Beating the logarithmic lower bound: Randomized preemptive disjoint paths and call control algorithms

We consider the maximum disjoint paths problem and its generalization, the call control problem, in the on-line setting. In the maximum disjoint paths problem, we are given a sequence of connection requests for some communication network. Each request consists of a pair of nodes, that wish to communicate over a path in the network. The request has to be immediately connected or rejected, and the goal is to maximize the number of connected pairs, such that no two paths share an edge. In the call control problem, each request has an additional bandwidth specification, and the goal is to maximize the total bandwidth of the connected pairs (throughput), while satisfying the bandwidth constraints (assuming each edge has unit capacity). These classical problems are central in routing and admission control in high speed networks and in optical networks. We present the first known constant-competitive algorithms for both problems on the line. This settles an open problem of Garay et al. and of Leonardi. Moreover, to the best of our knowledge, all previous algorithms for any of these problems, are Ω(log n)-competitive, where n is the number of vertices in the network (and obviously noncompetitive for the continuous line).
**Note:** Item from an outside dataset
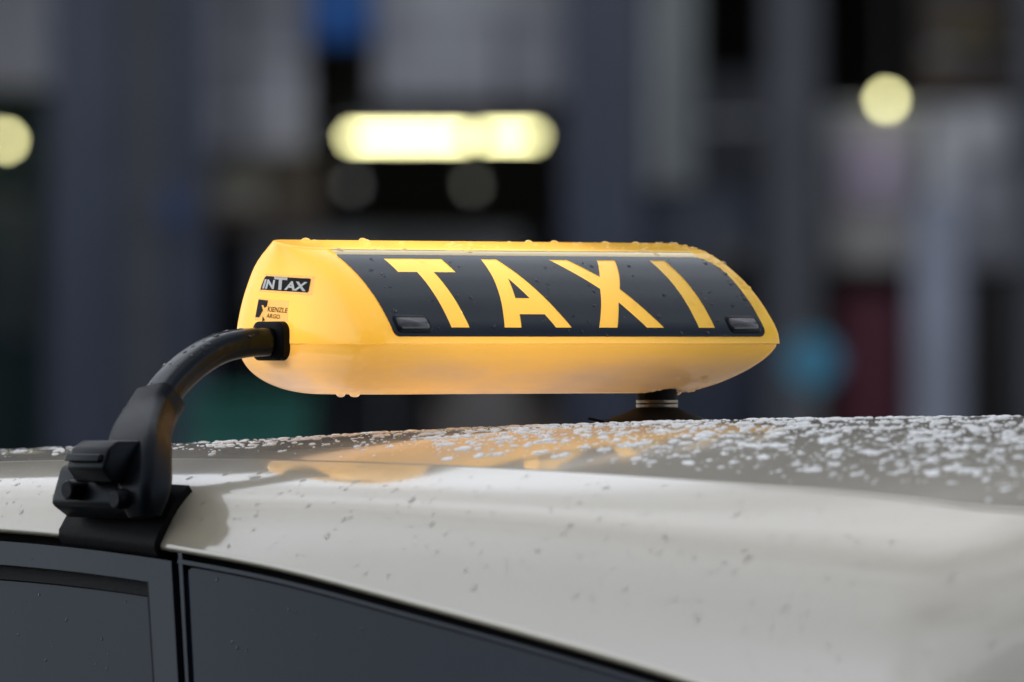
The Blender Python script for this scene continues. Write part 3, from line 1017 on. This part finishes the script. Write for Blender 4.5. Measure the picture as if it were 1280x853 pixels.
# on the sign (panel, letters, shells)
vs = []; 
bvh_all = bvh_of([upper_shell, lower_shell, black_panel] + [c for c in black_panel.children])
pts, nms, rds = [], [], []
def sl2w(v): 
    return Vector((v.x * math.cos(YAW) - v.y * math.sin(YAW), v.x * math.sin(YAW) + v.y * math.cos(YAW), v.z))
so = Vector(CW(*sign.o))
def add_hit(org, dirv, r_):
    hit, nrm, _, _ = bvh_all.ray_cast(Vector(org), Vector(dirv))
    if hit is None: return
    if nrm.dot(Vector(dirv)) > 0: nrm = -nrm
    pts.append(tuple(sl2w(hit) + so)); nms.append(tuple(sl2w(nrm))); rds.append(r_)
for i in range(120):
    add_hit(sign.L(rng.uniform(-.20, .21), .5, ZC + rng.uniform(.004, .072)), (0, 1, 0), min(.0024, rng.lognormal(math.log(.0011), .4)))
for i in range(46):
    add_hit(sign.L(rng.uniform(-.20, .2), rng.uniform(-.04, .012), ZC + .3), (0, 0, -1), rng.uniform(.0012, .0042))
for i in range(60):
    add_hit(sign.L(rng.uniform(.195, .222), rng.uniform(-.05, .08), ZC + .3), (0, 0, -1), rng.uniform(.0008, .0026))
for i in range(16):
    add_hit(sign.L(rng.uniform(.12, .18), .3, ZC - rng.uniform(.03, .044)), (0, 1, 0), rng.uniform(.0012, .0034))
for a_, u_ in ((-.172, -.02), (.160, .01), (.172, .018), (-.165, -.01)):
    add_hit(sign.L(a_, u_, ZC - .4), (0, 0, 1), .0042)
rds = np.array(rds)
drops('raindrops', pts, nms, rds, rds * .6, 'raindrops clinging to the yellow and black roof sign')

# on the arm
bvh_arm = bvh_of([tube, neck, clamp])
ao = Vector(CW(*arm.o)); pts, nms, rds = [], [], []
for i in range(260):
    a_ = rng.uniform(-.46, -.235); u_ = rng.uniform(-.055, .06)
    hit, nrm, _, _ = bvh_arm.ray_cast(Vector(arm.L(a_, u_, ZC + .3)), Vector((.12, .22, -1)).normalized())
    if hit is None: continue
    if nrm.z < 0: nrm = -nrm
    if rng.uniform() < .35: continue
    pts.append(tuple(sl2w(hit) + ao)); nms.append(tuple(sl2w(nrm))); rds.append(min(.0026, rng.lognormal(math.log(.0011), .4)))
rds = np.array(rds)
drops('raindrops', pts, nms, rds, rds * .45, 'beads of rain along the top of the black sign arm')

# on the door frames and panes
pts, nms, rds = [], [], []
for i in range(90):
    r_ = rng.uniform(-.2, .9); w = rng.uniform(.01, .14)
    off = .002 if r_ < .1 and w < .028 else (-.002 if r_ > .12 else -.010)
    if .03 < r_ < .14: continue
    a, z = side_pt(r_, w, off); pts.append((a, r_, z)); nms.append((-.97, .0, .24)); rds.append(rng.uniform(.0007, .0017))
rds = np.array(rds)
drops('raindrops', cw_arr(pts), cw_arr(nms), rds, rds * .45, 'tiny raindrops on the dark car windows')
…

Our algorithms are randomized and preemptive. Our results should be contrasted with the Ω(log n) lower bounds for deterministic preemptive algorithms of Garay et al. and the Ω(log n) lower bounds for randomized non-preemptive algorithms of Lipton and Tomkins and Awerbuch et al. Interestingly, nonconstant lower bounds were proved by Canetti and Irani for randomized preemptive algorithms for related problems but not for these exact problems.